- WRITTEN EXERCISE -
Please find all lines in the data that hold the string "from" and copy them.
______
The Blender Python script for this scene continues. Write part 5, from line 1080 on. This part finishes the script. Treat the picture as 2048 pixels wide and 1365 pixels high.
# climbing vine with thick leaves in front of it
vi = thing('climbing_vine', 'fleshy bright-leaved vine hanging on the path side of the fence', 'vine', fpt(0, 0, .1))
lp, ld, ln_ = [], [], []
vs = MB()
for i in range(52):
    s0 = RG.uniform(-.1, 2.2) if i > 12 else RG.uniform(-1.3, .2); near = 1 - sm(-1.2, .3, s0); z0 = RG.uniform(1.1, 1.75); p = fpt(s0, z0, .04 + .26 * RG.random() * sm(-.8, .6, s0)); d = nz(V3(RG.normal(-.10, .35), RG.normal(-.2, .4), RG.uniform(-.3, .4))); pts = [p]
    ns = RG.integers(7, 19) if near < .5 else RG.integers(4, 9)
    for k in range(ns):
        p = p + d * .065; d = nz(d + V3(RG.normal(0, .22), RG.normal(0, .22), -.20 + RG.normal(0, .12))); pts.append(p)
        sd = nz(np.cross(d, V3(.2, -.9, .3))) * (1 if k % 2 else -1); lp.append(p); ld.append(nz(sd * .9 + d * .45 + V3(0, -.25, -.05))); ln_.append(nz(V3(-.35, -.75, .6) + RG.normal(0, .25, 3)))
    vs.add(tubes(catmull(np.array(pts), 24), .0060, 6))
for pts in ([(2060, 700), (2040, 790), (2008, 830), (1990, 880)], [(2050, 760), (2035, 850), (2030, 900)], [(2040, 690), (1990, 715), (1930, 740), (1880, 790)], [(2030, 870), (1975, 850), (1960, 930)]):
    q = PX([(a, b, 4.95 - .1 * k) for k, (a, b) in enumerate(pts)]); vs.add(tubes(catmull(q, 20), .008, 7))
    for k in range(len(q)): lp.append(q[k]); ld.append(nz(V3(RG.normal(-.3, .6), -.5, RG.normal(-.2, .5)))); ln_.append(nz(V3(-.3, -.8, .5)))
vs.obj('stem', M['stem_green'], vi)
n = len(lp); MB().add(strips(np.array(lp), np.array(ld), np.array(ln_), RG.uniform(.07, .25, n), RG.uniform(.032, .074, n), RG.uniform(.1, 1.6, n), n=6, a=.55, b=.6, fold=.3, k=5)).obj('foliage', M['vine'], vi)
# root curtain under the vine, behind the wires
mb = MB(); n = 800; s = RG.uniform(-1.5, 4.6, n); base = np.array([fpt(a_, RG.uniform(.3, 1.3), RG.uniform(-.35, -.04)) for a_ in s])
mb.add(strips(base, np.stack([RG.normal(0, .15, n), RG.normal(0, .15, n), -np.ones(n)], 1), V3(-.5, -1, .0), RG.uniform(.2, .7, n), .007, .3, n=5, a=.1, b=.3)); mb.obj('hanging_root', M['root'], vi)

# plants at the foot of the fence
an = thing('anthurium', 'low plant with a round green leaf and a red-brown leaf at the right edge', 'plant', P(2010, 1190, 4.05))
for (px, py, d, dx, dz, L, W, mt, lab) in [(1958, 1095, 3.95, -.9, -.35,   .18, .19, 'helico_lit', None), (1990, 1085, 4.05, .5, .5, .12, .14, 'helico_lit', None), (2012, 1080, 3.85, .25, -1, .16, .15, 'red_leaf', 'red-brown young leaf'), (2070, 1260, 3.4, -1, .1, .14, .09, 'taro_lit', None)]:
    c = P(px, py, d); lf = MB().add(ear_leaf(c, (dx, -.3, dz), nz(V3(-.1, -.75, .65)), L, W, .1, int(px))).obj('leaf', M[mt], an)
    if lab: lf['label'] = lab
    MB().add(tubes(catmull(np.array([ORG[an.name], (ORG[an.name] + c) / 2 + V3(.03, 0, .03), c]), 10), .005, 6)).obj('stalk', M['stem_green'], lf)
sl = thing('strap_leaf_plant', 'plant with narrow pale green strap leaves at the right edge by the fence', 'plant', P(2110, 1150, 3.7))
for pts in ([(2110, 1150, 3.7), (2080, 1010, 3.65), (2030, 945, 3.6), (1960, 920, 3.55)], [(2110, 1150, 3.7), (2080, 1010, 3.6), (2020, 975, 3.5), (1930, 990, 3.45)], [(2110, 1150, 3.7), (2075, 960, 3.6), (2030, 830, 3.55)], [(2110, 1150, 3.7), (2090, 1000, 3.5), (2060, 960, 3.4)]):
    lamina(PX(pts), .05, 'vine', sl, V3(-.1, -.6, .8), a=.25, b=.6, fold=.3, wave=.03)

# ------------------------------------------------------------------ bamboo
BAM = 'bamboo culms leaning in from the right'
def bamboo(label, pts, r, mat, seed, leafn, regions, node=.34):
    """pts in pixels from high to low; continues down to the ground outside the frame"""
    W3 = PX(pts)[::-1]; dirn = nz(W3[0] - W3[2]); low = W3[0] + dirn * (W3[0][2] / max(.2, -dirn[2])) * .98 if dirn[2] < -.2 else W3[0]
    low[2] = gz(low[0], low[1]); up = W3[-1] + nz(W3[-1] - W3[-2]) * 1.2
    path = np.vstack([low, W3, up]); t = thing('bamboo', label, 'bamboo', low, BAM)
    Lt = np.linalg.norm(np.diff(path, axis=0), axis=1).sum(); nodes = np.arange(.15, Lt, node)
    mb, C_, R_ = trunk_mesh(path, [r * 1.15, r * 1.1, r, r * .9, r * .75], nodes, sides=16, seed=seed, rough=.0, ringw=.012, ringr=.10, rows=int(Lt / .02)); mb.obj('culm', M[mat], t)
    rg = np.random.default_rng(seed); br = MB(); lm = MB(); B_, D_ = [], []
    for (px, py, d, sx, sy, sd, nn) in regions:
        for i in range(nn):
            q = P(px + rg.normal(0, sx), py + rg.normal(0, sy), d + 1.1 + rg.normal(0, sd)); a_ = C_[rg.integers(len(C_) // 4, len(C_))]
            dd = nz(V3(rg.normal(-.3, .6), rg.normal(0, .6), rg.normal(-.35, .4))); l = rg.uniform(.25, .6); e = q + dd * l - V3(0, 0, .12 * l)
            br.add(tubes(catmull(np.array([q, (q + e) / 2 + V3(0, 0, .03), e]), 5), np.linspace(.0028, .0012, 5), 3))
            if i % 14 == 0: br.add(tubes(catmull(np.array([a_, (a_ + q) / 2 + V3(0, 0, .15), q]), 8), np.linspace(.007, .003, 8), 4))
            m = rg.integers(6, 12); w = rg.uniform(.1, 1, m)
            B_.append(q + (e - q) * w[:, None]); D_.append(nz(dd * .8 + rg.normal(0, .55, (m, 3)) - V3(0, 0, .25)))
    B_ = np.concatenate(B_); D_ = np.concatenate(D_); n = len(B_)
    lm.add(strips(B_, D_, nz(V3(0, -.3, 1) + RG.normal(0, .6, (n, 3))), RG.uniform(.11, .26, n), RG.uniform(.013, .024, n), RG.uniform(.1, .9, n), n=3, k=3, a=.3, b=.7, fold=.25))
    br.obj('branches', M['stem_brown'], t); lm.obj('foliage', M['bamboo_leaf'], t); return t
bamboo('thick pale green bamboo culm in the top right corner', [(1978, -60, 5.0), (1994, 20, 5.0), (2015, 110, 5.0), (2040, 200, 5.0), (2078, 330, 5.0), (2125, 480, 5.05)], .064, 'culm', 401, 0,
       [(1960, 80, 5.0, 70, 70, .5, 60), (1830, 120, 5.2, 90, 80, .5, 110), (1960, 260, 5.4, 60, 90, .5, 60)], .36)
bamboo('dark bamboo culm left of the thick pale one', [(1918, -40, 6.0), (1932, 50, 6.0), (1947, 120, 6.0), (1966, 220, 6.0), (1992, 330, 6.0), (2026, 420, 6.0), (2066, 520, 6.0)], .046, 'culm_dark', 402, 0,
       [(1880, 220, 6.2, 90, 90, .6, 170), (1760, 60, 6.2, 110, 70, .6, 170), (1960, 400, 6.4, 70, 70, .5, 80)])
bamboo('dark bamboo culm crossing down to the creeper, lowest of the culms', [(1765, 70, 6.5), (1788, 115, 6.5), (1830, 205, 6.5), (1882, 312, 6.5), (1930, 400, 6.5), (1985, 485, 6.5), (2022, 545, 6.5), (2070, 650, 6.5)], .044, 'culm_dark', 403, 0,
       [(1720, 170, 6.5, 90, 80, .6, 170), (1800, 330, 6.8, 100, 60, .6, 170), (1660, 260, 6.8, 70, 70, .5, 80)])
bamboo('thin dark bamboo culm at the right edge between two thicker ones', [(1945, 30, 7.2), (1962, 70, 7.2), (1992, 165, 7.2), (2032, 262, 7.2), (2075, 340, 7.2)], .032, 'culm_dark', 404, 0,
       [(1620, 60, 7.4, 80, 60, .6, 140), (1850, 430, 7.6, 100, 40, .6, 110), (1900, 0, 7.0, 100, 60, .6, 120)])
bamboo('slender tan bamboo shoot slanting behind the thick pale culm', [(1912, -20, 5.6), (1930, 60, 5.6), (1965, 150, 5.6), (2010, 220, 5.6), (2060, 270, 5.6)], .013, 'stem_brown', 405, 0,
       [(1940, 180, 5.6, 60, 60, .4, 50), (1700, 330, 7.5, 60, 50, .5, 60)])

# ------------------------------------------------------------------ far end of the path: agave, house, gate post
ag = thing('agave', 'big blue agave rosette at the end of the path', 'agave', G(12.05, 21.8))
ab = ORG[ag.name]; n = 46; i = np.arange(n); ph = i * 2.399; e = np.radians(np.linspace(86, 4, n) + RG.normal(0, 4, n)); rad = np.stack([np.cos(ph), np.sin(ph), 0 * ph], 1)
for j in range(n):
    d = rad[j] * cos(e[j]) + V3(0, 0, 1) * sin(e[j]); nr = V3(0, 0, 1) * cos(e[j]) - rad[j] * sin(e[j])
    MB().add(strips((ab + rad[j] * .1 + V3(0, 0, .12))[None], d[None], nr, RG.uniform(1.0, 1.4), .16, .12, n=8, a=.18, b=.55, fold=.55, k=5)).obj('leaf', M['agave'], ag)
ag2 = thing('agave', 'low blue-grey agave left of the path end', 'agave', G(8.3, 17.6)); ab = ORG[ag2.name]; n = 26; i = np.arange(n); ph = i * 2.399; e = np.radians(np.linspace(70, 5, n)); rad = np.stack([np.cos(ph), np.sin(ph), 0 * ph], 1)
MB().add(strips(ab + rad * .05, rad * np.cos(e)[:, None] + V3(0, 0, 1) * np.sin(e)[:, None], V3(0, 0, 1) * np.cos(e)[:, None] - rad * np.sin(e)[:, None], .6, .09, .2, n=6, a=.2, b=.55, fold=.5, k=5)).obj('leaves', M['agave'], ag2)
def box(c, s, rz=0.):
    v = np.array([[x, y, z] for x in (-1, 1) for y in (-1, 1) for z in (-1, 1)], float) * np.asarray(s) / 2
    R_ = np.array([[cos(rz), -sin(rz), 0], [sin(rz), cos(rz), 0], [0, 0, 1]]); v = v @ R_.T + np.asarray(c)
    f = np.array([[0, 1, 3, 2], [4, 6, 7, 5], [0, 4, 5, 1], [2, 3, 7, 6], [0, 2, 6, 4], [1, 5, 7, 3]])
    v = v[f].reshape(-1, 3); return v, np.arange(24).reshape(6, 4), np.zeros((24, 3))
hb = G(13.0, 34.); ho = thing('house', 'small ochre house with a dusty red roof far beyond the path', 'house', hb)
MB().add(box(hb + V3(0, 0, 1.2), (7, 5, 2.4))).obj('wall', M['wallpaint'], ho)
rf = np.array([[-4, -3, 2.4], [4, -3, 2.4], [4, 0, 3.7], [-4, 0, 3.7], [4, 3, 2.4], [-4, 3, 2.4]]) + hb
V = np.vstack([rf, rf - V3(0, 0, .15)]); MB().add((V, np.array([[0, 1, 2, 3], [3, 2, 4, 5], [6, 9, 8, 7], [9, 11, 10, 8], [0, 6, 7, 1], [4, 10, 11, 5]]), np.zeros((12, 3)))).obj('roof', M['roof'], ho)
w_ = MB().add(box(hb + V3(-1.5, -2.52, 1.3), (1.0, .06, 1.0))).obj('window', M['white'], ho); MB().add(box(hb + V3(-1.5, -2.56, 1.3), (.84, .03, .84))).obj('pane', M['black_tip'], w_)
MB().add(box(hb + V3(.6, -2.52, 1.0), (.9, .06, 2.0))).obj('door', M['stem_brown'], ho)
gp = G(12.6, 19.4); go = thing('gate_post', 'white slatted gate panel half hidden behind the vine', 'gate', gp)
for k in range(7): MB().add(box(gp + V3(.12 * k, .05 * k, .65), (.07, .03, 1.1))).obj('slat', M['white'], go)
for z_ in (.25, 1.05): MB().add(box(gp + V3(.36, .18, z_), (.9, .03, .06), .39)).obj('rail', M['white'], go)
______
- FINISHED EXERCISE -
The Blender Python script for this scene continues. Write part 5, from line 1080 on. This part finishes the script. Treat the picture as 2048 pixels wide and 1365 pixels high.
BAM = 'bamboo culms leaning in from the right'
    """pts in pixels from high to low; continues down to the ground outside the frame"""